◆ What the exercise asks
Below is some material; set it all down exactly, apart from the pictures.

---+---

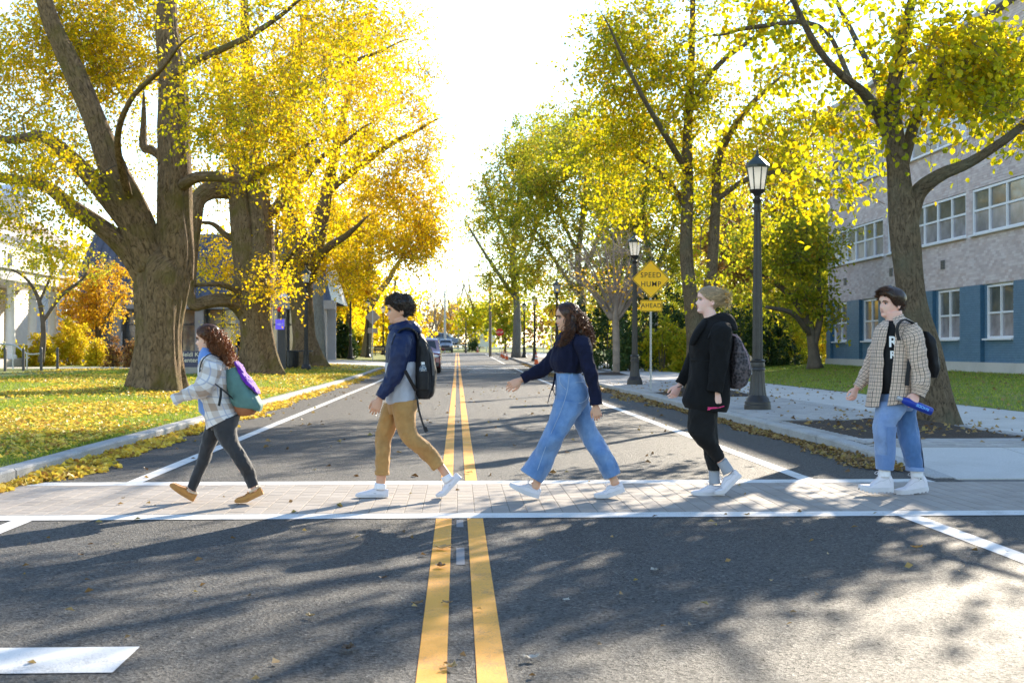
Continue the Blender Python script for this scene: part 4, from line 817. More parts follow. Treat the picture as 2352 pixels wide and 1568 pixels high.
# ---- far white house at the end of the street
FY = 196; fz = gz(FY); c = at(1118, 795, FY)
fh = empty('gabled_house', (c.x, FY, fz)); tag(fh, 'small white gabled house at the far end of the street', 'house'); M_FH = mat('far_white_siding', (.8, .8, .78), .6, .08, 1)
def far_box(mb, xa, xb, ya, yb, FYo=0): 
    a = at(xa, ya, FY); b = at(xb, yb, FY); mb.box(((a.x + b.x) / 2, FY + 3 + FYo, (a.z + b.z) / 2), (abs(b.x - a.x), 6, abs(b.z - a.z)))
h = MB(); far_box(h, 1085, 1138, 760, 797)
p = [at(1085, 760, FY), at(1138, 760, FY), at(1120, 724, FY)]
h.add([p[0], p[1], p[2], p[0] + Vector((0, 6, 0)), p[1] + Vector((0, 6, 0)), p[2] + Vector((0, 6, 0))], [[0, 2, 5, 3], [1, 4, 5, 2]], [[0, 1, 2]]); h.build('wall', M_FH, fh)
up = Vector((0, 0, .15)); MB().add([p[0] + up + Vector((-.4, -.3, -.3)), p[2] + up + Vector((0, -.3, 0)), p[2] + up + Vector((0, 6.3, 0)), p[0] + up + Vector((-.4, 6.3, -.3)), p[1] + up + Vector((.4, -.3, -.3)), p[1] + up + Vector((.4, 6.3, -.3))], [[0, 1, 2, 3], [1, 4, 5, 2]]).build('roof', M_ROOFG, fh)
for xa, ya in ((1111, 744), (1111, 768), (1095, 770)):
    g = MB(); a = at(xa, ya, FY - .05); b_ = at(xa + 7, ya + 13, FY - .05); g.box(((a.x + b_.x) / 2, FY - .03, (a.z + b_.z) / 2), (b_.x - a.x, .08, a.z - b_.z)); g.build('window', M_GLU, fh)
ch = MB(); a = at(1108, 715, FY + 4); ch.box((a.x, FY + 3, a.z), (.9, .9, 2.2)); ch.build('chimney', mat('red_brick_far', (.3, .12, .08), .9), fh)
# ---- utility poles and wires
M_WOOD = mat('weathered_pole_wood', (.22, .19, .16), .9, .3, 3, .4, 30); M_POLEL = mat('pale_metal_pole', (.5, .5, .5), .5)
def pole(label, xd, top, Y, r, m, arm=True):
    b = at(xd, 800, Y); t = at(xd, top, Y); z = gz(Y); o = empty('utility_pole', (b.x, Y, z)); tag(o, label, 'utility pole')
    MB().tube([(b.x, Y, z - .1), (b.x, Y, t.z)], [r, r * .7], 10).build('shaft', m, o)
    if arm: MB().box((b.x - .4, Y - .1, t.z - .5), (2.4, .12, .14)).build('crossarm', m, o)
    return Vector((b.x, Y, t.z - .5))
p1 = pole('wooden utility pole with crossarm beside the far stop sign', 1126, 622, 128, .15, M_WOOD); p2 = pole('pale thin pole before the far parked cars', 1022, 668, 172, .16, M_POLEL, False); p3 = pole('green-grey pole stub above the man in the navy windbreaker', 908, 640, 150, .22, M_WOOD, False)
for k in range(3):
    P = [p1.lerp(p2, t) + Vector((0, 0, .3 * k - 4 * t * (1 - t))) for t in np.linspace(0, 1, 9)]
    tag(MB().tube(P, .02, 4).build('overhead_wire', M_DKM), 'overhead wire sagging between the two far poles, %s' % ('lowest', 'middle one', 'topmost')[k], 'wire')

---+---

◆ Answer below
Continue the Blender Python script for this scene: part 4, from line 817. More parts follow. Treat the picture as 2352 pixels wide and 1568 pixels high.
# ---- far white house at the end of the street
FY = 196; fz = gz(FY); c = at(1118, 795, FY)
fh = empty('gabled_house', (c.x, FY, fz)); tag(fh, 'small white gabled house at the far end of the street', 'house'); M_FH = mat('far_white_siding', (.8, .8, .78), .6, .08, 1)
def far_box(mb, xa, xb, ya, yb, FYo=0): 
    a = at(xa, ya, FY); b = at(xb, yb, FY); mb.box(((a.x + b.x) / 2, FY + 3 + FYo, (a.z + b.z) / 2), (abs(b.x - a.x), 6, abs(b.z - a.z)))
h = MB(); far_box(h, 1085, 1138, 760, 797)
p = [at(1085, 760, FY), at(1138, 760, FY), at(1120, 724, FY)]
h.add([p[0], p[1], p[2], p[0] + Vector((0, 6, 0)), p[1] + Vector((0, 6, 0)), p[2] + Vector((0, 6, 0))], [[0, 2, 5, 3], [1, 4, 5, 2]], [[0, 1, 2]]); h.build('wall', M_FH, fh)
up = Vector((0, 0, .15)); MB().add([p[0] + up + Vector((-.4, -.3, -.3)), p[2] + up + Vector((0, -.3, 0)), p[2] + up + Vector((0, 6.3, 0)), p[0] + up + Vector((-.4, 6.3, -.3)), p[1] + up + Vector((.4, -.3, -.3)), p[1] + up + Vector((.4, 6.3, -.3))], [[0, 1, 2, 3], [1, 4, 5, 2]]).build('roof', M_ROOFG, fh)
for xa, ya in ((1111, 744), (1111, 768), (1095, 770)):
    g = MB(); a = at(xa, ya, FY - .05); b_ = at(xa + 7, ya + 13, FY - .05); g.box(((a.x + b_.x) / 2, FY - .03, (a.z + b_.z) / 2), (b_.x - a.x, .08, a.z - b_.z)); g.build('window', M_GLU, fh)
ch = MB(); a = at(1108, 715, FY + 4); ch.box((a.x, FY + 3, a.z), (.9, .9, 2.2)); ch.build('chimney', mat('red_brick_far', (.3, .12, .08), .9), fh)
# ---- utility poles and wires
M_WOOD = mat('weathered_pole_wood', (.22, .19, .16), .9, .3, 3, .4, 30); M_POLEL = mat('pale_metal_pole', (.5, .5, .5), .5)
def pole(label, xd, top, Y, r, m, arm=True):
    b = at(xd, 800, Y); t = at(xd, top, Y); z = gz(Y); o = empty('utility_pole', (b.x, Y, z)); tag(o, label, 'utility pole')
    MB().tube([(b.x, Y, z - .1), (b.x, Y, t.z)], [r, r * .7], 10).build('shaft', m, o)
    if arm: MB().box((b.x - .4, Y - .1, t.z - .5), (2.4, .12, .14)).build('crossarm', m, o)
    return Vector((b.x, Y, t.z - .5))
p1 = pole('wooden utility pole with crossarm beside the far stop sign', 1126, 622, 128, .15, M_WOOD); p2 = pole('pale thin pole before the far parked cars', 1022, 668, 172, .16, M_POLEL, False); p3 = pole('green-grey pole stub above the man in the navy windbreaker', 908, 640, 150, .22, M_WOOD, False)
for k in range(3):
    P = [p1.lerp(p2, t) + Vector((0, 0, .3 * k - 4 * t * (1 - t))) for t in np.linspace(0, 1, 9)]
    tag(MB().tube(P, .02, 4).build('overhead_wire', M_DKM), 'overhead wire sagging between the two far poles, %s' % ('lowest', 'middle one', 'topmost')[k], 'wire')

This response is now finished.